Start of Data for the task
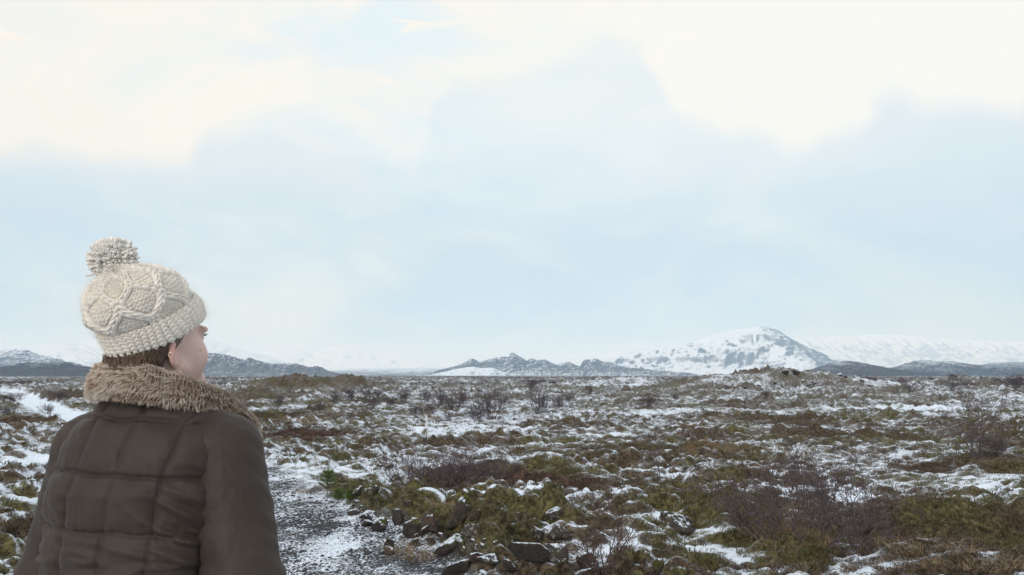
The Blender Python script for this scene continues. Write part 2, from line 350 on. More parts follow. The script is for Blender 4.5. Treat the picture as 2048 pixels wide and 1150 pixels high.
End of Data for the task
Start of Data for the task
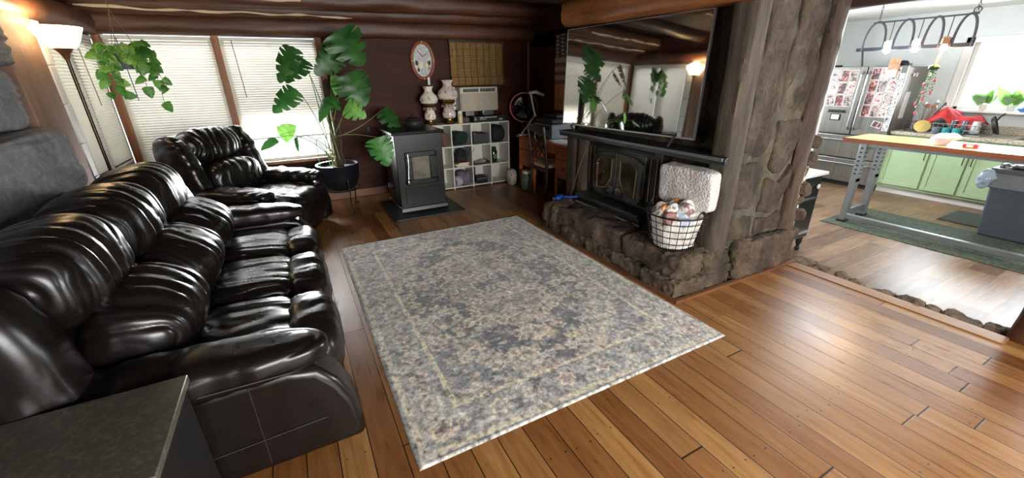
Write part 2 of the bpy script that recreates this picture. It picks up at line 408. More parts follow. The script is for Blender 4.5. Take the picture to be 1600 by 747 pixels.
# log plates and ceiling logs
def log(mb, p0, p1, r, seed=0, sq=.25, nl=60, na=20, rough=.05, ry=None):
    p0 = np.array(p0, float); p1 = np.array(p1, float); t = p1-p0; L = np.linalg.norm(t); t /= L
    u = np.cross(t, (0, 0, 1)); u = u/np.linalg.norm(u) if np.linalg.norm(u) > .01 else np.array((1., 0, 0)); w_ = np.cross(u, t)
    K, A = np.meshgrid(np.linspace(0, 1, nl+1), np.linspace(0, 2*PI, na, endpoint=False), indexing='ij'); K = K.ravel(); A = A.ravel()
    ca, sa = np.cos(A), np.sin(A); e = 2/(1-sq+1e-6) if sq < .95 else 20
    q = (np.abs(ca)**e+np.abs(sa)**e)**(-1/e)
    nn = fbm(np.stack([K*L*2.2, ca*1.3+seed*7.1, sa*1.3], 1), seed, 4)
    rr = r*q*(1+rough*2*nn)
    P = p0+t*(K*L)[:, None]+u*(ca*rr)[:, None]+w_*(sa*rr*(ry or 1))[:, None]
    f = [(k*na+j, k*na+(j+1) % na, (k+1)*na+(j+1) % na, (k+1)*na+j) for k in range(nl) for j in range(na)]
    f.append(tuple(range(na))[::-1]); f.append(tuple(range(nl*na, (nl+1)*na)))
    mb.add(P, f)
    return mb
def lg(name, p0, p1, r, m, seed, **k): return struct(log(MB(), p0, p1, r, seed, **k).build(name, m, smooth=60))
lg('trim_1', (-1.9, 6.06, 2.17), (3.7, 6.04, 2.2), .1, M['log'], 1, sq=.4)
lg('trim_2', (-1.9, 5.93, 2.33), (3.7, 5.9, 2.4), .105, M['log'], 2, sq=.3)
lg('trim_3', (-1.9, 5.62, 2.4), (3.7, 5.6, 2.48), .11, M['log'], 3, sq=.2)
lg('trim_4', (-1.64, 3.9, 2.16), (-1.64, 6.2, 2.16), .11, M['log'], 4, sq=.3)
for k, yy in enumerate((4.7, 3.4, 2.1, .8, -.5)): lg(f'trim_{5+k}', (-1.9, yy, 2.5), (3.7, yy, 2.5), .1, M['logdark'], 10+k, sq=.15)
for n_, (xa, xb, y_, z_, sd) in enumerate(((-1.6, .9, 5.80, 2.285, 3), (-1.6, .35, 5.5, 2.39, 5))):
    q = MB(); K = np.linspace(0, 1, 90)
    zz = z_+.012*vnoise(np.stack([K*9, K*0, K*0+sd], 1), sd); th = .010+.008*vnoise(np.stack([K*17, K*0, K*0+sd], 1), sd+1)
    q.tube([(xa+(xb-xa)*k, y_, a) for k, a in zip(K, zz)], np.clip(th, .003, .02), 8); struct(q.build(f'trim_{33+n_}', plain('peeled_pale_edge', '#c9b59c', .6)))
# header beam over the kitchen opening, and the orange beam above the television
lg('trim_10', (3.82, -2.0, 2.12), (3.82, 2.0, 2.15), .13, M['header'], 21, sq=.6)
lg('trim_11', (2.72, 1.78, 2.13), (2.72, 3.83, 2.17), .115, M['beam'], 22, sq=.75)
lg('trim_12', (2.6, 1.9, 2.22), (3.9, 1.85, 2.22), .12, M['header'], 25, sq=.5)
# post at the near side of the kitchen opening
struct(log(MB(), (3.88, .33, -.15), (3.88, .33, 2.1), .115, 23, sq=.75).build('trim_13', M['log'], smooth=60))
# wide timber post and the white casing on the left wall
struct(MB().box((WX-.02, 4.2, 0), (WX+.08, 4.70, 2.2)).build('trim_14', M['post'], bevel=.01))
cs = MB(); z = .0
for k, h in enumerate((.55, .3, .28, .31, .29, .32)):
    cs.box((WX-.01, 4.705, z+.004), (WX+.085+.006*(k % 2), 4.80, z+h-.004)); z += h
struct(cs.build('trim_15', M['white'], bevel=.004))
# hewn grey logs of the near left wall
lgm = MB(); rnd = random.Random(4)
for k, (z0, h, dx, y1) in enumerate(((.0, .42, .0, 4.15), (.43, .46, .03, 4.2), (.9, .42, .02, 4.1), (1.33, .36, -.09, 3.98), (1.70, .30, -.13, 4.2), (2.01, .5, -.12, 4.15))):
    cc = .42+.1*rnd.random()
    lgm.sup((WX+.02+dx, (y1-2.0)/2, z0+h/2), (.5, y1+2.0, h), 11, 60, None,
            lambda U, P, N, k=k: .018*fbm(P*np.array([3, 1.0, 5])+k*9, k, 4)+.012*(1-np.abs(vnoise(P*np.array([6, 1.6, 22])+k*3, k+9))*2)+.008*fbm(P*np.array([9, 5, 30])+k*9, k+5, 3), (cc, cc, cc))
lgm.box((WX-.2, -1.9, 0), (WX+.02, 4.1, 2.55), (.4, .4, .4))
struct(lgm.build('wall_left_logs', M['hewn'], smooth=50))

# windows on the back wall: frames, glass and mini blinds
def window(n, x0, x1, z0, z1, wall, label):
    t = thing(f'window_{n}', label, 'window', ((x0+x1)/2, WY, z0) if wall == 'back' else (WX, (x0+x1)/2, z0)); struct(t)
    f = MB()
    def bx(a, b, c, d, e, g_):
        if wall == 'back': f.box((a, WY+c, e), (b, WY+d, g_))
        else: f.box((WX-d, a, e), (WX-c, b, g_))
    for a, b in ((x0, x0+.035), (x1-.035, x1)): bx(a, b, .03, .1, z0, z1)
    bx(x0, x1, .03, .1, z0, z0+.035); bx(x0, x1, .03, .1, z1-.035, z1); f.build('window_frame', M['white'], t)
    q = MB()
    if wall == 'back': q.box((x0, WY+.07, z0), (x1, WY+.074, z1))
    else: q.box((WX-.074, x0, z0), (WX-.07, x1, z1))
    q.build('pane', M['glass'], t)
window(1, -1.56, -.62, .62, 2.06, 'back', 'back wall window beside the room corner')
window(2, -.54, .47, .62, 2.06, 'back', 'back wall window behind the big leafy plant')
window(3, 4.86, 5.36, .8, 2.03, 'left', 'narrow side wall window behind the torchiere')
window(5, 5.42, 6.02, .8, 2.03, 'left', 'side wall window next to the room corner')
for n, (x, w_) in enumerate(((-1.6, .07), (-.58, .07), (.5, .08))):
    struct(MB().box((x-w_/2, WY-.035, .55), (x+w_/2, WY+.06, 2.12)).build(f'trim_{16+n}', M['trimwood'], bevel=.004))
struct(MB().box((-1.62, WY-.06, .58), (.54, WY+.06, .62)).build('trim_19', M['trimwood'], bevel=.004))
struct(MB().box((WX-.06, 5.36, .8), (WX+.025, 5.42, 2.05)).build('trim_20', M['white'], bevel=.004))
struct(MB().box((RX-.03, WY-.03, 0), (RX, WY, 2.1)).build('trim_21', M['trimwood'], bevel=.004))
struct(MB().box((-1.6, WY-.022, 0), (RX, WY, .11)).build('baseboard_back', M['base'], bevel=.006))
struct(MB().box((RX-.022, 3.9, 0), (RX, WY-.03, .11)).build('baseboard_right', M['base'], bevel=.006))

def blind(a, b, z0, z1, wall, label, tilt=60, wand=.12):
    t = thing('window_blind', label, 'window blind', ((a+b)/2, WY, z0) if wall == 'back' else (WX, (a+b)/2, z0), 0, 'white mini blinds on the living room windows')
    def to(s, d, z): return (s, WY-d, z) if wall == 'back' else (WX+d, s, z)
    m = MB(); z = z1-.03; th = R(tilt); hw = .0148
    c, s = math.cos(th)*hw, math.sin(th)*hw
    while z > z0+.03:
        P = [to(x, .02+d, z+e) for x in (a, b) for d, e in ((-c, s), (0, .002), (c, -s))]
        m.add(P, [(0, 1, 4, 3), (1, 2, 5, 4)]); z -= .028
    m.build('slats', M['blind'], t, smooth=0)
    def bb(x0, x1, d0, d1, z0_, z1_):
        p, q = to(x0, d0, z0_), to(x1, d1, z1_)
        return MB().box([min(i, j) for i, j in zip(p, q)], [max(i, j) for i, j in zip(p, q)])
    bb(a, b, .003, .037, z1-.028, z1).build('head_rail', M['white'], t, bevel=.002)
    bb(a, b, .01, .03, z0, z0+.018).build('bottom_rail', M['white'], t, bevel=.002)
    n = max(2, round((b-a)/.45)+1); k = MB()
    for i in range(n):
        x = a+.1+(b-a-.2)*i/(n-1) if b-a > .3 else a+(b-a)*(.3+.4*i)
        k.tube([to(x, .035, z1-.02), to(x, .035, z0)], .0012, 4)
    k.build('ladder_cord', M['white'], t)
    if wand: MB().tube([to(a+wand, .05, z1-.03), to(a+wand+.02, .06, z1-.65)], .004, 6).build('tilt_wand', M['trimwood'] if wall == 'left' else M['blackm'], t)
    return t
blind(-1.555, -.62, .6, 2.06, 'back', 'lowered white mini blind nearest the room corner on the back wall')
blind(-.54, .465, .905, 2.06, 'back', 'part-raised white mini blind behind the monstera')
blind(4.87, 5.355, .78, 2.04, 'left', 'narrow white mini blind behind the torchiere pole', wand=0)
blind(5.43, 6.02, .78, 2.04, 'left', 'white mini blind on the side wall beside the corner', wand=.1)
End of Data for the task
Work required → Copy each line above that contains the word "follow".

Task solution →
The Blender Python script for this scene continues. Write part 2, from line 350 on. More parts follow. The script is for Blender 4.5. Treat the picture as 2048 pixels wide and 1150 pixels high.
Write part 2 of the bpy script that recreates this picture. It picks up at line 408. More parts follow. The script is for Blender 4.5. Take the picture to be 1600 by 747 pixels.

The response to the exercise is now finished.